Jagdeo dares Granger to ‘come clean’ –‘Deal with major questions hanging over your head’
A week ago, Brigadier (rtd) David Granger was called upon to come clean with the Guyanese people on several major issues, particularly the people of Whim, in Region 6 (East Berbice/ Corentyne) where his party took its rally last Sunday.To date, those answers have not yet been forthcoming, and in an exclusive interview, former president, Dr. Bharrat Jagdeo, who made the call, again questioned Granger’s reticence to answer the questions of rigged elections, missing guns and Dr. Walter Rodney’s assassination.
“You cannot jump to a present-day reality, including matters of security, when you refuse to deal with major questions hanging over your head at a time when you are asking the Guyanese people to repose their confidence in you and elect you to the highest office in Guyana,” Dr. Jagdeo contends.
PRESSING QUESTIONS
The death of Dr. Rodney is currently the subject of a public Commission of Inquiry (CoI), which has held hearings where evidence given implicates the former People’s National Congress (PNC) Administration.
At the CoI, last August, Lieutenant Colonel Sydney James, who spent three days on the witness stand, testified and submitted documentation that the GDF loaned high-powered military weapons to the PNC’s Ministry of National Development. The records that Lieutenant Colonel James tendered as evidence to the Commission show that the GDF loaned 200-odd weapons to the Ministry, as well as paramilitary organisations and other agencies. Of those 200-odd weapons, 155 are still missing today. Even as calls have been made for answers to be given regarding missing weapons, the current Administration insists that the Army is actively engaged in trying to locate them.

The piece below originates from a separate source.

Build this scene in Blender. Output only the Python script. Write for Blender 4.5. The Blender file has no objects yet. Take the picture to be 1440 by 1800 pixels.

Dr. Jagdeo told the Guyana Chronicle that the importance of this question extends to the fact that some of the missing weapons were found in the hands of criminals during the 2002-2006 crime spree that wreaked havoc on the nation.
Relative to rigged elections, the former president pointed to the lives lost protecting ballot boxes, the lives of young men in Corentyne, where APNU+AFC took its campaign to appeal for the support of people there.
Jagan Ramessar, 17, and Bholanauth Parmanand, 25, were shot by soldiers at No. 63 Village, Corentyne, during the 1973 elections, while peacefully protesting the illegal removal of the ballot boxes from the place of poll at the end of voting.
“Mr Granger is hiding from all these issues; he has refused to deal with, consistently, three questions that have been posed to him on several occasions,” Dr. Jagdeo said.
COME CLEAN
On that note, he stressed that the APNU+AFC leader needs to “come clean” on questions that ought to be answered.
“Granger needs to come clean and say what he knows. If the reason for his refusal that he was directly involved? Was he the man directing the show? He hides from all these issues,” the former president said.
He added that the presidential candidate for the Alliance of A Partnership for National Unity and the Alliance For Change (APNU+AFC) military background is a matter of public record.
Jagdeo said, “He was in the army as commander and a national security advisor in the PNC (People’s National Congress) era. When he became the presidential candidate, he talked about coming home to the PNC after 40 years of membership.
“So in being a PNC member and one of the top leaders in the army, he had to know about the guns that were given to the PNC, he had to know something about Rodney’s killing and he had to know about the theft of ballot boxes.”
The former president contends that the Guyanese people on May 11 will make a decision about the future of Guyana and deserve answers to their questions.
The upcoming polls are being seen as the most significant General and Regional Elections since 1992.